After Assam NRC, troubles may visit ‘sister’ Tripura

    27-Sep-2019
Sudeep Chakravarti
 
The National Register of Citizens (NRC) continues to prove its incendiary potential for politics and ethnic unrest alike in North-east India.
Assam led the way when, on 31 August it released a list which could make 1.9 million people stateless. A large number are Hindus, which is proving to be tricky for the Bharatiya Janata Party (BJP)-led state government as well as the central government. It’s also a point of concern for the party’s moral redoubt, the Rashtriya Swayamsevak Sangh (RSS).
Media reported RSS chief Mohan Bhagwat as saying at a meeting in Kolkata on 22 September that Hindus in Assam caught in the NRC net won’t be expelled from Assam.
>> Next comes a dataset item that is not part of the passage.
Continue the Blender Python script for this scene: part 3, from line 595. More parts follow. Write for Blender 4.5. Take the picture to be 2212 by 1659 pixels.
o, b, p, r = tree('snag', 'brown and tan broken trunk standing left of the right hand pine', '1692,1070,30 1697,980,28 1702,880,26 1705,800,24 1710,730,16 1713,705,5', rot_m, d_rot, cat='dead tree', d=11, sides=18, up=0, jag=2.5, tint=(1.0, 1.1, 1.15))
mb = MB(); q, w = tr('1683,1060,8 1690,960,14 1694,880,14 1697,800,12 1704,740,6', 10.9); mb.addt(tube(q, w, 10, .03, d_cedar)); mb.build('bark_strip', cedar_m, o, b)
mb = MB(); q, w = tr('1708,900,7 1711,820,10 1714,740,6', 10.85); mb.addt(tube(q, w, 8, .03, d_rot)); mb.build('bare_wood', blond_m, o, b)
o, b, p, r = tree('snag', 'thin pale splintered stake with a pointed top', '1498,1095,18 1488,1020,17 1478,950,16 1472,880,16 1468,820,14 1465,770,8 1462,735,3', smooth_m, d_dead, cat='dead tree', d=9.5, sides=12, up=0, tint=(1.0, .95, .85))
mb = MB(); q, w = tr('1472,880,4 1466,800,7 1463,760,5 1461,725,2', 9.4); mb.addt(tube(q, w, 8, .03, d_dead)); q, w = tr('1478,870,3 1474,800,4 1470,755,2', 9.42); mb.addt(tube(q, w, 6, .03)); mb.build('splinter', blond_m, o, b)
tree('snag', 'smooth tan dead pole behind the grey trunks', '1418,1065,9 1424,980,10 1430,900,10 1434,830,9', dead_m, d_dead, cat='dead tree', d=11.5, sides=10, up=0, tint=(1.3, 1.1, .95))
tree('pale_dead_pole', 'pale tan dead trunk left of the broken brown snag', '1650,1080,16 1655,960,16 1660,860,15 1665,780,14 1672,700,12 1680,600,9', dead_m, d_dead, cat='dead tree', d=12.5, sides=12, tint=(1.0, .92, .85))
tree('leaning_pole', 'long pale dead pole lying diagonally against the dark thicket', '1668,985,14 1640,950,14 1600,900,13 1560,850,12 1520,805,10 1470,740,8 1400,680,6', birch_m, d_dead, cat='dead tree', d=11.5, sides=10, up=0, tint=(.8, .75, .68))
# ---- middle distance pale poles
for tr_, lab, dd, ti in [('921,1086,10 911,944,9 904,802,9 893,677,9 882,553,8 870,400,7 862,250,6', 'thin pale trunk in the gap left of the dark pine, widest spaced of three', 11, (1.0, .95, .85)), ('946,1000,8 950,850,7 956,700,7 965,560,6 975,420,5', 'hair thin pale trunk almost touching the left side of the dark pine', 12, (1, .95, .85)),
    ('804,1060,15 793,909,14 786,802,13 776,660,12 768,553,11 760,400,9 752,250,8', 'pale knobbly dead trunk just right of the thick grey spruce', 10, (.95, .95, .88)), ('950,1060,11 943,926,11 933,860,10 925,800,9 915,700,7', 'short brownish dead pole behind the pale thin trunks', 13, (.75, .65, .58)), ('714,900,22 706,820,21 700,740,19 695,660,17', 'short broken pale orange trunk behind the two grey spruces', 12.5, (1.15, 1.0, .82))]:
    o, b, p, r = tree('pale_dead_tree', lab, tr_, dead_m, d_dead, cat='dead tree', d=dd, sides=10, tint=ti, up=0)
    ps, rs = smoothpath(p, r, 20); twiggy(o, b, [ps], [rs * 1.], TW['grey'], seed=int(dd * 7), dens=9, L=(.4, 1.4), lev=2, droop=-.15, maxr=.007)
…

This chimes with both BJP and RSS stands on the proposal to amend the Citizenship Act, 1955, which would allow non-Muslim immigrants from Bangladesh, Pakistan and Afghanistan the opportunity for naturalization by reducing residency requirements. It’s a knot of the government’s making.
Cut to Tripura, where the matter has received focus in an unexpected manner. Earlier this week, the Congress chief for Tripura, Pradyot Manikya, resigned his post citing differences with his party over NRC. Manikya wanted to pursue a suit at the Supreme Court urging NRC in Tripura. His party, in unsurprising consonance with the ruling BJP’s stand in the state, had urged him to not. The reason: vote-bank.
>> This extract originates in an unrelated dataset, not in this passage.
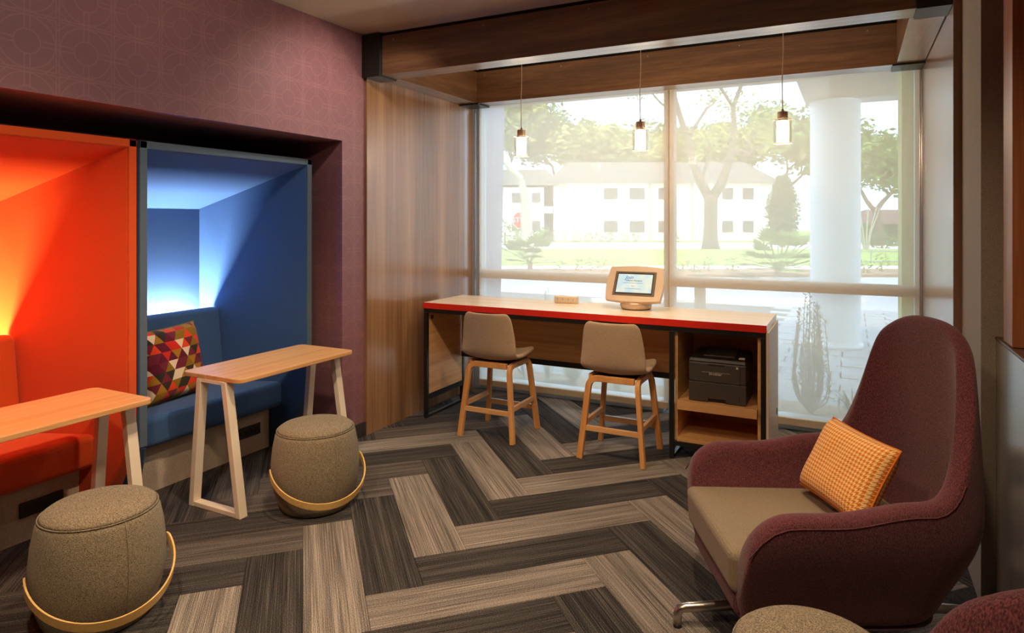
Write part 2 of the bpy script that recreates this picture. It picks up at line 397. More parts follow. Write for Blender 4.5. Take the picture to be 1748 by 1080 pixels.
for v in range(-22, 22):
    for m in range(-5, 6):
        u0 = -v+8*m
        if m == 0: tone = 'light' if v % 2 == 0 else 'dark'
        elif m == -1: tone = left_rows.get(v, rnd.choice(['dark', 'mid']))
        else: tone = rnd.choice(['dark', 'mid', 'light'])
        add_plank(u0, v, True, tone)
for u in range(-30, 31):
    for m in range(-5, 6):
        v0 = -u+4+8*m                         # right of the chain: u=4 -> v 0..4
        if m == -1: tone = 'dark' if u % 2 == 0 else 'light'
        elif m == 0: tone = 'light' if u % 2 == 0 else 'dark'
        else: tone = rnd.choice(['dark', 'mid', 'dark'])
        add_plank(u, v0, False, tone)

# ------------------------------------------------------------------ room shell
CEIL = 2.96
struct('ceiling', MB().box(-4.4, 2.2, -2.6, 5.5, CEIL, CEIL+.1), M['ceiling'], 'beige painted ceiling')
mb = MB()
mb.box(-4.5, -3.22, 3.593, 3.835, 0, CEIL)
mb.box(-4.5, -3.22, .75, 3.593, 2.155, CEIL)
mb.box(-4.5, -3.22, -2.6, .75, 0, CEIL)
mb.box(-4.5, -4.40, .75, 3.593, 0, 2.155)
struct('wall_left', mb, M['wallpaper'], 'burgundy patterned wall with a deep booth recess')
struct('wall_left_wood', MB().box(-3.42, -3.20, 3.836, 5.36, .0, CEIL), M['wood_wall'], 'vertical grain walnut panel wall left of window')
struct('baseboard_left', MB().box(-3.219, -3.205, 3.595, 3.832, 0, .10), M['baseboard'], 'dark baseboard under burgundy wall')
struct('wall_back', MB().box(-4.4, 2.2, -2.7, -2.6, 0, CEIL), M['burg_paint'], 'wall behind the viewer')
struct('wall_right_wood', MB().box(.44, .62, 3.79, 5.36, 0, CEIL), M['wood_wall'], 'walnut panel wall right of window')
struct('wall_right', MB().box(.475, .95, 3.27, 3.788, 0, CEIL), M['grey_fabric_wall'], 'taupe fabric covered pier right of the bay')
struct('wall_right_half', MB().box(.525, .95, 2.05, 3.268, 0, 1.105), M['grey_wood'], 'grey walnut half wall behind burgundy chair')
struct('wall_right_niche', MB().box(.95, 1.05, 1.80, 3.788, 0, CEIL), M['grey_fabric_wall'], 'back of the niche above the half wall')
struct('wall_right_rear', MB().box(2.2, 2.3, -2.6, 1.80, 0, CEIL).box(1.05, 2.3, 1.80, 1.90, 0, CEIL), M['burg_paint'], 'wall beside the viewer')
struct('trim_1', MB().box(.522, .95, 2.05, 3.266, 1.107, 1.118), M['ledge'], 'brown ledge on top of the half wall', bevel=.003)
struct('trim_2', MB().box(.53, .94, 2.99, 3.15, 1.12, CEIL-.002), M['orange_wood'], 'cherry wood upright standing on the ledge', bevel=.003)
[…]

That’s the issue. To NRC or not-to-NRC, as it were, could backfire in Tripura in ways that could make Assam’s exercise look like a campfire. The largely Bengali population of Tripura, more Hindu than Muslim, are essentially not from Tripura. While many are settlers for a generation or more, some are more recent arrivals. Tripura was not long ago a kingdom. The Manikya kings ruled in a nearly unbroken line from the 15th century—the 13th century, if you consider the semi-mythical Ratna Fa—until 1949. The current titular king, Pradyot, once told me he identifies himself as Tiprasa, as the province’s indigenous collective of peoples call themselves. Tiprasa as an identity is more inclusive than Borok, insisted Pradyot, because it includes people beyond the Tripuri tribes who have immigrated over the past several centuries. It’s an important nuance because this identity is distinct from Tripura’s overwhelming Bengali identity.
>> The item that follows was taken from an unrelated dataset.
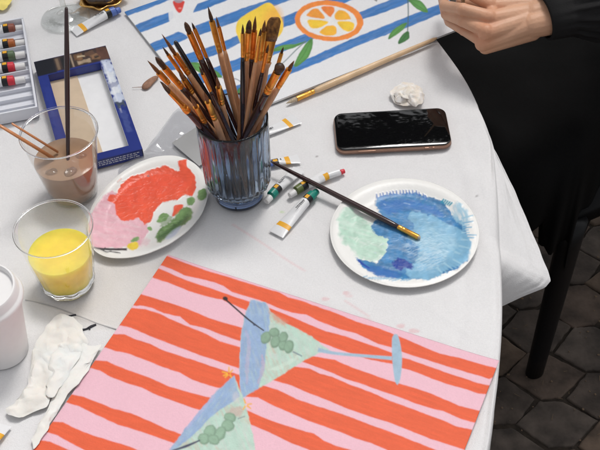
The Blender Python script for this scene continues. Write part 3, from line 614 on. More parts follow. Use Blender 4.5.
def right_plate():
    o, s = (320, 170), 3.53
    b1, b2, b3, bd, gm = col(56, 124, 176), col(126, 176, 206), col(158, 198, 218), col(12, 58, 150), col(180, 212, 194)
    L = [dict(p=D([(75, 150), (100, 135), (130, 150), (180, 185), (230, 225), (245, 260), (225, 300), (170, 328), (130, 300), (90, 262), (68, 215)], o, s), s=True, c=gm, wob=3.2, ws=4, st=.35, ss=2.2, mt=.22, w=4),
         dict(p=D([(200, 100), (245, 84), (340, 82), (430, 108), (465, 155), (515, 200), (522, 260), (520, 320), (480, 350), (400, 380), (300, 388), (200, 370), (150, 345), (128, 312), (200, 330), (235, 290), (240, 245), (195, 228), (178, 195), (215, 160), (197, 125)], o, s), c=b1, wob=1.6, ws=2.5, st=.12, ss=2.4, mt=.34, w=1.4, seed=3),
         dict(p=D([(330, 150), (400, 165), (460, 195), (515, 225), (532, 270), (520, 320), (450, 352), (400, 385), (340, 385), (300, 360), (340, 320), (345, 270), (310, 240), (330, 200), (310, 170)], o, s), s=True, c=b2, wob=2.2, ws=4, st=.12, ss=2.4, mt=.24, w=1.8, seed=5, a=.97, ang=-.3),
         dict(p=D([(370, 200), (430, 210), (480, 240), (500, 280), (470, 310), (400, 300), (360, 270), (360, 230)], o, s), s=True, c=b3, wob=5, ws=6, st=.9, ss=1.1, a=.8, w=9, seed=9, ang=.5),
         dict(p=D([(300, 250), (360, 235), (420, 260), (440, 320), (400, 355), (340, 350), (320, 300)], o, s), s=True, c=col(196, 218, 230), wob=5, ws=4, st=1.8, ss=.9, a=.45, w=8, seed=19, ang=-.4),
         dict(p=D([(210, 115), (300, 105), (400, 130), (440, 165), (380, 150), (300, 140), (240, 160)], o, s), s=True, c=col(58, 112, 186), wob=2, st=.5, a=.7, w=3, seed=11),
         dict(p=D([(160, 340), (230, 350), (290, 370), (250, 382), (190, 368)], o, s), s=True, c=col(52, 104, 178), wob=2, st=.4, a=.8, w=3, seed=12),
         dict(p=D([(255, 330), (275, 312), (300, 318), (330, 338), (322, 350), (300, 345), (285, 355), (262, 346)], o, s), s=True, c=bd, wob=1.3, ws=2, w=1.8, mt=.3, seed=7),
         dict(stroke(D([(135, 318), (150, 332), (175, 348)], o, s), [1, 1.2, .6], c=col(30, 70, 160))),
         dict(p=D([(465, 135), (490, 115), (520, 150), (522, 185), (495, 190), (470, 165)], o, s), s=True, c=b3, wob=2, st=.9, w=2, ang=1.2, a=.9)]
    rng = random.Random(2)
    for k in range(26):      # bristly dabs at the right rim
        a = -.35+k*.055; cx, cy = 404.5, 233.5; r0 = 58+rng.uniform(-4, 3); r1 = r0+rng.uniform(5, 13)
        L.append(stroke([(cx+r0*math.cos(a), cy+r0*.72*math.sin(a)), (cx+r1*math.cos(a), cy+r1*.72*math.sin(a))], [.9, .5], c=(b2 if k % 3 else b3)))
    for k in range(16):
        x = 377+k*3.3+rng.uniform(-.6, .6); y = 195.5-4*math.sin(k/15*2.6)+(k > 12)*(k-12)*1.2; L.append(stroke([(x, y+3), (x-.5, y-1.5)], [.8, .4], c=col(50, 108, 184)))
    for k in range(26):
        x = 362+k*2.9; y = 277+2.5*math.sin(k/25*3.1)+rng.uniform(-1, 1)-(k > 16)*(k-16)*.75; L.append(dict(stroke([(x-2, y+.8), (x+2.6, y-1)], [.5, .6], c=b2), a=.8))
    for k in range(5): L.append(stroke([(441+k*2, 203+k*.7), (444+k*2.1, 199+k*.9)], .7, c=col(24, 150, 176)))
    for k in range(16):
        x, y = rng.uniform(372, 455), rng.uniform(200, 272); L.append(dict(stroke([(x, y), (x+rng.uniform(2, 6), y-rng.uniform(-2, 2))], [.3, .5, .2][:2], c=col(190, 218, 236)), a=.4))
    for k in range(10):
        x, y = rng.uniform(345, 380), rng.uniform(215, 258); L.append(dict(stroke([(x, y), (x+rng.uniform(2, 5), y-rng.uniform(1, 4))], .5, c=col(226, 236, 226)), a=.6))
    plate('paper_plate', (123.2, 885.7), lambda t: 88+0*t, L, 'round white paper plate smeared with blue and mint paint', 8, relief=.1)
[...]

In 1949, the queen regent, Kanchan Prava Devi, Pradyot’s grandmother, signed a treaty of accession to India. For all practical purposes it stopped being Twipra, the land by the water, jettisoned the British-colonial Hill Tipperah, and emerged fully as the Sanskritized Tripura, to which the original conjoining of “tui" (water) and “pra" (near) in the Kokborok language was as different as earth and sky.
Tripura went from being majority indigenous Borok people—mainly Tripuri, Reang, Noatia, Halam, besides other tribes—and some Meitei (Manipuri) to being majority Bengali. Between 1941 and 1951, years of the decadal census, the percentage of tribal folk in Tripura dropped from a little over 53% to a little over 37%. By 1981, it had dropped below 30%. The census of 2011 showed the tribal population hovering above 30%.
Bengalis arrived as refugees from East Pakistan as a result of communal violence even in the years after 1946 and 1947, and wars with India, in waves of hundreds, thousands, tens of thousands and, sometimes, hundreds of thousands.
In 1952, close to a quarter of a million refugees poured in, dwarfing even the near-200,000 of a year earlier. Pakistan’s conflict with India over 1964–1965 drew more than a hundred thousand. Pakistan’s butchery in soon-to-be Bangladesh in 1971 opened the floodgates. Tripura’s population of about 1.5 million at the time—already majority Bengali—swelled by a third, according to a US State Department memo to President Richard Nixon. Dainik Sangbad, a daily newspaper in Agartala, in mid-1971, estimated refugees at nearly 1.3 million. Nearly all were Bengalis.
Tripura took them all in, during what is called the Regency Period, when Kanchan Prava Devi ran affairs on behalf of her minor son—Pradyot’s father Bir Bikram—a period that lasted from 1947 to Tripura’s formal accession to India in 1949; and after. Pradyot’s stand on NRC highlights this ethnic churn of Tripura’s past and present. The BJP’s ally in Tripura, the Indigenous People’s Front of Tripura (IPFT), has also demanded NRC. Pandora’s box is wide open.